**WHAT IS BEING ASKED**
What is needed is the run of lines from the one containing "Keep writing the" through the one containing "[(2.9, 5.55), (3.2, 5.4), (3.3, 5.2)]], 'black", echoed exactly, with both ends kept and nothing added.

**SUPPLIED RECORDS**
-- start --

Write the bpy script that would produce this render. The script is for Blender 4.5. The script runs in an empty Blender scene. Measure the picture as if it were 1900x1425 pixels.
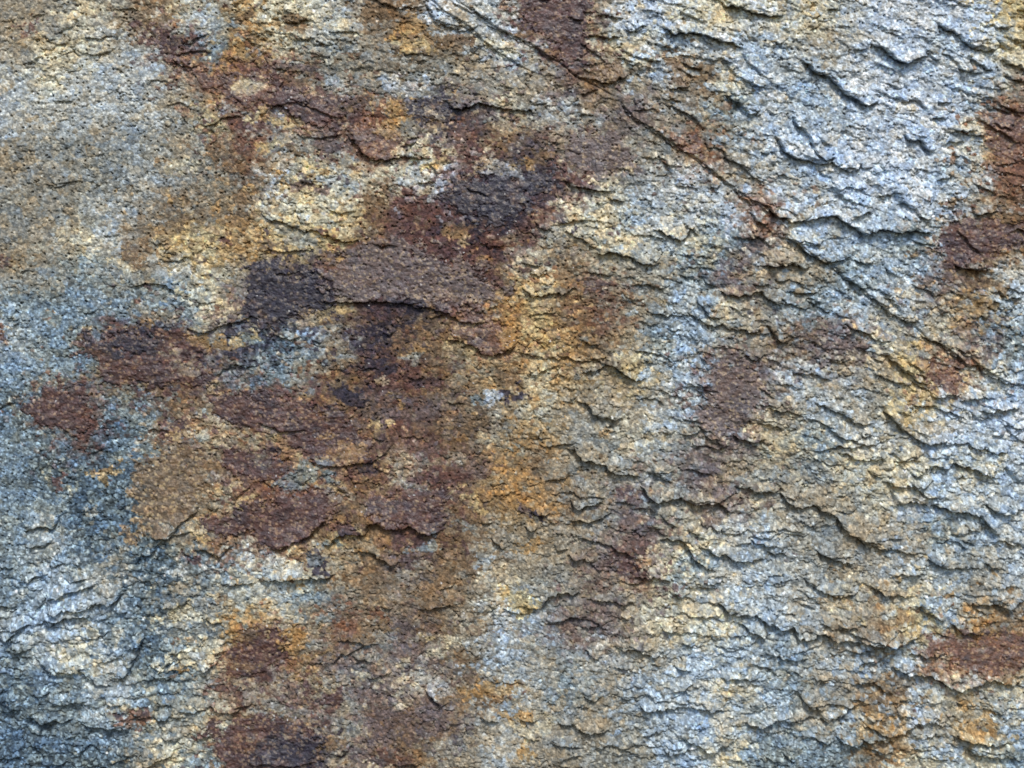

-- end --
-- start --

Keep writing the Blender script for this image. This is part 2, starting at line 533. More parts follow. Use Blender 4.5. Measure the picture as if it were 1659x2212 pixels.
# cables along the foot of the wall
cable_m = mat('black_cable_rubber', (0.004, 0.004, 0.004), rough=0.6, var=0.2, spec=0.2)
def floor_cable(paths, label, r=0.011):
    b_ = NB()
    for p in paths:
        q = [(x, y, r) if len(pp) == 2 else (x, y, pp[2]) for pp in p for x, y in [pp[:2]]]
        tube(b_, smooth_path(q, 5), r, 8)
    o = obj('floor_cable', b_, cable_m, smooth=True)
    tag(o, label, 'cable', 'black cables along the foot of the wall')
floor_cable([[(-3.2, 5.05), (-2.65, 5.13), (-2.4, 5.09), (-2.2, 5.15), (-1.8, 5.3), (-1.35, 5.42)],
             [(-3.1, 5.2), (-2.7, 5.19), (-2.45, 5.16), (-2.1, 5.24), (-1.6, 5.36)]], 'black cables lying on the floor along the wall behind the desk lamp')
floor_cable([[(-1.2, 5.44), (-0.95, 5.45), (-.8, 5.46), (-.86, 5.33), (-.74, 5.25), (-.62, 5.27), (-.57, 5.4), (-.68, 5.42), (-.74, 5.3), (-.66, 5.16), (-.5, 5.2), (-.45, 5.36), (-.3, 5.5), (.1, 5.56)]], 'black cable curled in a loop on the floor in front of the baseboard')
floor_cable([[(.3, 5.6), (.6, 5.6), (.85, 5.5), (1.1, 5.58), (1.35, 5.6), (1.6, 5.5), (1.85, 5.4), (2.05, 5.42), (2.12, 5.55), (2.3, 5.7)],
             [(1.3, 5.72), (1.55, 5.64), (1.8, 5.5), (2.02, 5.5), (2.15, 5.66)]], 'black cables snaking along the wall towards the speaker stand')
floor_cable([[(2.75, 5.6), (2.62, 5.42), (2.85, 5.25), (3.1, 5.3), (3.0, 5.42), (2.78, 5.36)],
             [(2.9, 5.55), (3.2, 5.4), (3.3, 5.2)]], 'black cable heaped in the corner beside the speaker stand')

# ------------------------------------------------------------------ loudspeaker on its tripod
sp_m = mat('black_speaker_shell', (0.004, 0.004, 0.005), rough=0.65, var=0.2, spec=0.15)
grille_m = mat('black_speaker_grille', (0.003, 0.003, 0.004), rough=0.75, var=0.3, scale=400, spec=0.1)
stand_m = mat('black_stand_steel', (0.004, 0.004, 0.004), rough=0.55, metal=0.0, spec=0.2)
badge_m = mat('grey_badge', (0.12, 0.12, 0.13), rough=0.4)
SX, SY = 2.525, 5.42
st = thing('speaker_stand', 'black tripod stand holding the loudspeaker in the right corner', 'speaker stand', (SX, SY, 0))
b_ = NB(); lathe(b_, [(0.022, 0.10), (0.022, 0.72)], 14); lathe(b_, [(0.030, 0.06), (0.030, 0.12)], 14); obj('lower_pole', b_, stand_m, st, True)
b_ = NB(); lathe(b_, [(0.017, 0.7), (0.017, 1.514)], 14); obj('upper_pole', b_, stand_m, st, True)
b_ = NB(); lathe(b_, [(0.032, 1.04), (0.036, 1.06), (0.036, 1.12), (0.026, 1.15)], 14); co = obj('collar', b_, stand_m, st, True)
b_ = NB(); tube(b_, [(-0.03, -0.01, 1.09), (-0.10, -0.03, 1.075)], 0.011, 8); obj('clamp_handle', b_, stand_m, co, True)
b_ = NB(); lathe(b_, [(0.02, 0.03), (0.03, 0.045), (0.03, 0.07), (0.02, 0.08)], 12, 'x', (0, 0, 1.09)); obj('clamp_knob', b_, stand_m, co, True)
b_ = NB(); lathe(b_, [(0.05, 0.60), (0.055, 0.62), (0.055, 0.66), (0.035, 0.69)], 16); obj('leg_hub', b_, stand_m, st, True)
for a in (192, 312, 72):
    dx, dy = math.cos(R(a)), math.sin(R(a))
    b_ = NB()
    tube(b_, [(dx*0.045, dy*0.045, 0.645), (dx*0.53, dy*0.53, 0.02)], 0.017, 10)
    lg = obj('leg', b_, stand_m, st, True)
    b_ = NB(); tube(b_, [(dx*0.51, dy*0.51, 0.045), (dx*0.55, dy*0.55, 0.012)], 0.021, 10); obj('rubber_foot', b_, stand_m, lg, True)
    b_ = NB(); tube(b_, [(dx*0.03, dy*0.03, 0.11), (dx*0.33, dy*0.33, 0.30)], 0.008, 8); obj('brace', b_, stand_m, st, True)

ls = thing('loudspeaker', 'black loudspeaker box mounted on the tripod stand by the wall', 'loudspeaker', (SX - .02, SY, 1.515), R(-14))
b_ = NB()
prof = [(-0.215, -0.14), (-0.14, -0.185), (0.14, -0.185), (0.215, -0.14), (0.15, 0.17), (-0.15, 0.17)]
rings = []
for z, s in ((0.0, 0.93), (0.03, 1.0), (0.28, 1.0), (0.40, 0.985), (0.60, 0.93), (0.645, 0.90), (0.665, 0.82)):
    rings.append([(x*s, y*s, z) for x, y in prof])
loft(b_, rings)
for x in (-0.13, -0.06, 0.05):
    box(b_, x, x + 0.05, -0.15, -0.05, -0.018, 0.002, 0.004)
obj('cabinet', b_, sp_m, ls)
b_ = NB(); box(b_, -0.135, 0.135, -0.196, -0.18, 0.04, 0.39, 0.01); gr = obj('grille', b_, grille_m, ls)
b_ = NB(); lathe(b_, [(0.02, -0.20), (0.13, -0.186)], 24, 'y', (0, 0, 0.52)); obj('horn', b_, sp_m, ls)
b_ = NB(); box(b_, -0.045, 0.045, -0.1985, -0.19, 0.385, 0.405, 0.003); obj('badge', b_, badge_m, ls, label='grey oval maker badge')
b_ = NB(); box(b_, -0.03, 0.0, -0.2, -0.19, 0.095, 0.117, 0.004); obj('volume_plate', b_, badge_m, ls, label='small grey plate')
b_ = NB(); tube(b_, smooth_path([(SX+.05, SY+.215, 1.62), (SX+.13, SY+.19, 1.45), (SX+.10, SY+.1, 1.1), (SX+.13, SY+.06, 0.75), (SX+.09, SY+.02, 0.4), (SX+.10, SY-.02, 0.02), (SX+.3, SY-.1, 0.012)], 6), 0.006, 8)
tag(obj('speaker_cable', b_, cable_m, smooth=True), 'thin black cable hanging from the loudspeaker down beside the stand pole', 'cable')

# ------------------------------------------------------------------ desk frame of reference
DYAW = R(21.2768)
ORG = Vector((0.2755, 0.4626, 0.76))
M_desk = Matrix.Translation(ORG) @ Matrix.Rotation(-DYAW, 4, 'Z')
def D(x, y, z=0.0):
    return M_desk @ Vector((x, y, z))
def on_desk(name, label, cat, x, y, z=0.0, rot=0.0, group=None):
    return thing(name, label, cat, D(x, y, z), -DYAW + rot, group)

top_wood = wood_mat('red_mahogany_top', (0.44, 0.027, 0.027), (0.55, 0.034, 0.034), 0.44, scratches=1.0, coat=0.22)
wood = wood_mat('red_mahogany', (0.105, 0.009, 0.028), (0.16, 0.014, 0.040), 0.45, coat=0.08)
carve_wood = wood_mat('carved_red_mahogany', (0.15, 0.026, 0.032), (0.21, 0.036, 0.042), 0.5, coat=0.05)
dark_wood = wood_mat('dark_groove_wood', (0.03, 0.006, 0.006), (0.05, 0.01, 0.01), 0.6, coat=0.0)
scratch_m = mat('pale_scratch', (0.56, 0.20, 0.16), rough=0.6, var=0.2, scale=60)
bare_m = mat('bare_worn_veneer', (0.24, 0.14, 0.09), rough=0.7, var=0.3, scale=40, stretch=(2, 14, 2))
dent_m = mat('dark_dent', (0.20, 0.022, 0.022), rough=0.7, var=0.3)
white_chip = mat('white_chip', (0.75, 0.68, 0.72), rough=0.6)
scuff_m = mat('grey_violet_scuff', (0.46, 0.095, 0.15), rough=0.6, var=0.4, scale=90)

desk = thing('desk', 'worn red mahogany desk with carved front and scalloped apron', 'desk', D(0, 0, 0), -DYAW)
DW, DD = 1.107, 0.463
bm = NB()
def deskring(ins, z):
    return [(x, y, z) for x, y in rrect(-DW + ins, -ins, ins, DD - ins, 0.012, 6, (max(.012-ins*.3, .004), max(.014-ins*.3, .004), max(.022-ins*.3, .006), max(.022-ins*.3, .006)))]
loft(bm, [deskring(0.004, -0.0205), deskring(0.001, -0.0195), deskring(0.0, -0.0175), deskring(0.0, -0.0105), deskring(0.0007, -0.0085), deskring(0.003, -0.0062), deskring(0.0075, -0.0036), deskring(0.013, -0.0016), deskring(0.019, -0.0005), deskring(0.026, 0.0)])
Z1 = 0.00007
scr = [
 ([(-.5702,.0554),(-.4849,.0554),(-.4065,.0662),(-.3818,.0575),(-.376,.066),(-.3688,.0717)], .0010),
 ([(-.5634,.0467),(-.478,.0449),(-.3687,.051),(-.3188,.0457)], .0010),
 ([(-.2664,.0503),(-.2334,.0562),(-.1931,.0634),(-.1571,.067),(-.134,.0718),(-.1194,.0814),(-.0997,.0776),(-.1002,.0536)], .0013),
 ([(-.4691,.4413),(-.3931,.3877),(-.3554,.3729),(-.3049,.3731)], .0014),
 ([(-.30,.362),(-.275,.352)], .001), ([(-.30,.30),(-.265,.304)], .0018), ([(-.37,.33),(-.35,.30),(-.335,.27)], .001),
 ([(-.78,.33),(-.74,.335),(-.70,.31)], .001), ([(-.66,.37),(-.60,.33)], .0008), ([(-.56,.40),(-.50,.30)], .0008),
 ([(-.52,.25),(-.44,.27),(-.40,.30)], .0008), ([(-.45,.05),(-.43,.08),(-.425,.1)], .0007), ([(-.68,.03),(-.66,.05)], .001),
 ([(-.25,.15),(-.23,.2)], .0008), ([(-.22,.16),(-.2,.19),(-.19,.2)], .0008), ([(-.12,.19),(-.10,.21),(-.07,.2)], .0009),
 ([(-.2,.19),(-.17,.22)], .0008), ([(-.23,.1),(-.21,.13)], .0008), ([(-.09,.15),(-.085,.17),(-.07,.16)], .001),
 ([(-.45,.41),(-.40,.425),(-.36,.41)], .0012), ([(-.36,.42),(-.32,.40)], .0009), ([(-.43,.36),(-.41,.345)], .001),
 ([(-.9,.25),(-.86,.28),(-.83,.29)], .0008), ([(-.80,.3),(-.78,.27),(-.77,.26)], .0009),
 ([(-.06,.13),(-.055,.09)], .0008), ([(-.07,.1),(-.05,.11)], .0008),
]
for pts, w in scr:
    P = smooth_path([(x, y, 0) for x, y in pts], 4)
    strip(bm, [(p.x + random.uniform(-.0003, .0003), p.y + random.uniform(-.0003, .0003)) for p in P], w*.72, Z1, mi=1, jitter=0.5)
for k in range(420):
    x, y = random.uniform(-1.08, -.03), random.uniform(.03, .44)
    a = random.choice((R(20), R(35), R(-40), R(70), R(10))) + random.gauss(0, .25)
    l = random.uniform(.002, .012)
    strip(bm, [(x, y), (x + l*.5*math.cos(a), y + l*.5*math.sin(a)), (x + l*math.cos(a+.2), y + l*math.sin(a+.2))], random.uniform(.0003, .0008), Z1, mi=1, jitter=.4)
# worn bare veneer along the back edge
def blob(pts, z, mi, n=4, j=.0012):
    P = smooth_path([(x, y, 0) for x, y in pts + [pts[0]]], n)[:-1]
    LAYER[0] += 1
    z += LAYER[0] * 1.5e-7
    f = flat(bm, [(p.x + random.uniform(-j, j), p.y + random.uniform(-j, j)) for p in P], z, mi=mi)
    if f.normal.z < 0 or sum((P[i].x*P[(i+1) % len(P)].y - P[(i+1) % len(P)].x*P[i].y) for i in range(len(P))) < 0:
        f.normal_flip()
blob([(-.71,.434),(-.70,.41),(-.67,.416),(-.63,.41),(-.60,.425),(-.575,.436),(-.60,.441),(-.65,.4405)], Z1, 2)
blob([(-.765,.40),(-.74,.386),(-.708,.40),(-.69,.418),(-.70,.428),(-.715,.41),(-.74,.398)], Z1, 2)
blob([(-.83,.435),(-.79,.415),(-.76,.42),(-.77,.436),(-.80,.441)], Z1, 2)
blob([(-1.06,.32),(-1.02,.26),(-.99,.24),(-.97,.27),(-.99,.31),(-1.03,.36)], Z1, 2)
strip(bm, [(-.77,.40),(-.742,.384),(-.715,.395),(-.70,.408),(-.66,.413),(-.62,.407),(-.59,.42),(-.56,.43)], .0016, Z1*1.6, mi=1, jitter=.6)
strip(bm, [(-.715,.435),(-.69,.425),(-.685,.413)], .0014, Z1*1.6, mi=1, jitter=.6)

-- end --

**TASK RESPONSE**
Keep writing the Blender script for this image. This is part 2, starting at line 533. More parts follow. Use Blender 4.5. Measure the picture as if it were 1659x2212 pixels.
# cables along the foot of the wall
cable_m = mat('black_cable_rubber', (0.004, 0.004, 0.004), rough=0.6, var=0.2, spec=0.2)
def floor_cable(paths, label, r=0.011):
    b_ = NB()
    for p in paths:
        q = [(x, y, r) if len(pp) == 2 else (x, y, pp[2]) for pp in p for x, y in [pp[:2]]]
        tube(b_, smooth_path(q, 5), r, 8)
    o = obj('floor_cable', b_, cable_m, smooth=True)
    tag(o, label, 'cable', 'black cables along the foot of the wall')
floor_cable([[(-3.2, 5.05), (-2.65, 5.13), (-2.4, 5.09), (-2.2, 5.15), (-1.8, 5.3), (-1.35, 5.42)],
             [(-3.1, 5.2), (-2.7, 5.19), (-2.45, 5.16), (-2.1, 5.24), (-1.6, 5.36)]], 'black cables lying on the floor along the wall behind the desk lamp')
floor_cable([[(-1.2, 5.44), (-0.95, 5.45), (-.8, 5.46), (-.86, 5.33), (-.74, 5.25), (-.62, 5.27), (-.57, 5.4), (-.68, 5.42), (-.74, 5.3), (-.66, 5.16), (-.5, 5.2), (-.45, 5.36), (-.3, 5.5), (.1, 5.56)]], 'black cable curled in a loop on the floor in front of the baseboard')
floor_cable([[(.3, 5.6), (.6, 5.6), (.85, 5.5), (1.1, 5.58), (1.35, 5.6), (1.6, 5.5), (1.85, 5.4), (2.05, 5.42), (2.12, 5.55), (2.3, 5.7)],
             [(1.3, 5.72), (1.55, 5.64), (1.8, 5.5), (2.02, 5.5), (2.15, 5.66)]], 'black cables snaking along the wall towards the speaker stand')
floor_cable([[(2.75, 5.6), (2.62, 5.42), (2.85, 5.25), (3.1, 5.3), (3.0, 5.42), (2.78, 5.36)],
             [(2.9, 5.55), (3.2, 5.4), (3.3, 5.2)]], 'black cable heaped in the corner beside the speaker stand')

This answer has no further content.